Mungkin bagi yang belum pernah mengunjungi Kota
Banjarmasin akan membayangkan Banjarmasin seperti Kota Venezia di Italia yang
kotanya di belah oleh kanal-kanal besar dan kecil yang bisa di lewati oleh
perahu-perahu berbagai ukuran, tergantung ukuran kanalnya!?
Tapi sayang, Kota Banjarmasin memang bukan Kota
Venezia dan Indonesia juga bukan Italia yang begitu peduli dan sadar akan
potensi besar yang dimiliki oleh alam lingkungannya.
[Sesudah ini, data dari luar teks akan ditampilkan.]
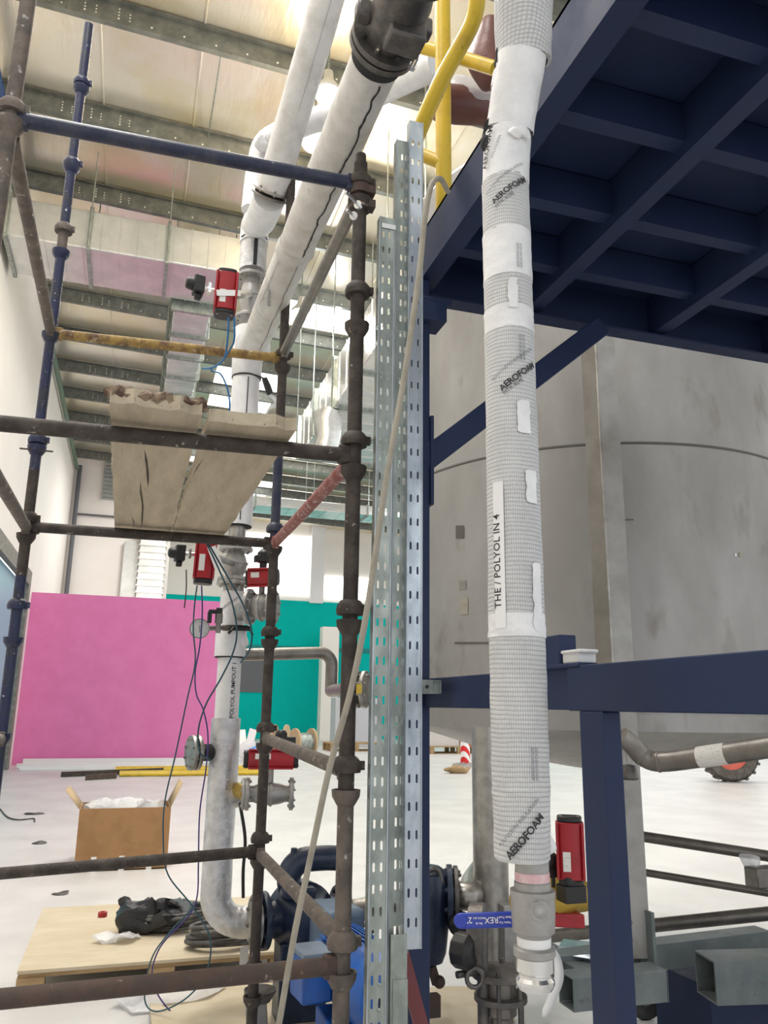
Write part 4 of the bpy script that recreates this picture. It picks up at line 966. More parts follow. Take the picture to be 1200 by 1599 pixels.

Eksistensi fungsi dari sebagian besar sungai-sungai
di Kota Banjarmasin, saat ini sudah sangat jauh terdegradasi, tidak lagi utuh
dan normal seperti dulu lagi. Hal ini
tarjadi seiring dengan melesatnya jumlah penduduk yang otomatis membutuhkan
ruang untuk tempat tinggal dan mobilisasi warga plus konsep tataruang kota yang belum berpihak pada keseimbangan
alam, khususnya kelestarian sungai. Sekarang ini banyak sungai yang telah
berubah fungsi bahkan ada juga yang mati atau hilang baik secara fisik maupun
fungsi. Walaupun belakangan, upaya normalisasi sungai sudah mulai tampak dilakukan,
tapi keseriusan dan kesungguhan untuk membangun kembali konstruksi budaya
sungai milik suku Banjar dan masyarakat Kota Banjarmasin oleh para pemangku
kebijakan dirasa masih kurang maksimal. Kalau di era tahun 80-an, rumah masih
banyak yang menghadap ke sungai, sekarang hampir semua membelakanginya dan
lebih memilih menghadap ke jalanan ber- aspal. Kalau dulu sungai di depan rumah
bisa dilewati jukung atau kelotok penjual kerajinan tangan, sayur-sayuran dan
berbagai buah-buahan hutan dari daerah pedalaman yang setiap hari menjajakan
dagangannya, sekarang jangan berharap bisa melihat itu semua. Seperti kata
pepatah, memiliki anugrah alam yang sempurna adalah sebuah keniscayaan bagi
bumi Indonesia, termasuk Kota Banjarmasin, tapi untuk menjaga dan merawat
kesempurnaan itulah yang sangat sulit untuk dilakukan. Terkesan klise memang, tapi memang inilah adanya!
Jangan sampai anak cucu kita kelak hanya mendengarkan dongeng-nya saja akan
kejayaan dan keunikan budaya perairan darat, budaya sungai milik Suku Banjar
dan Masyarakat Kota Banjarmasin semuanya.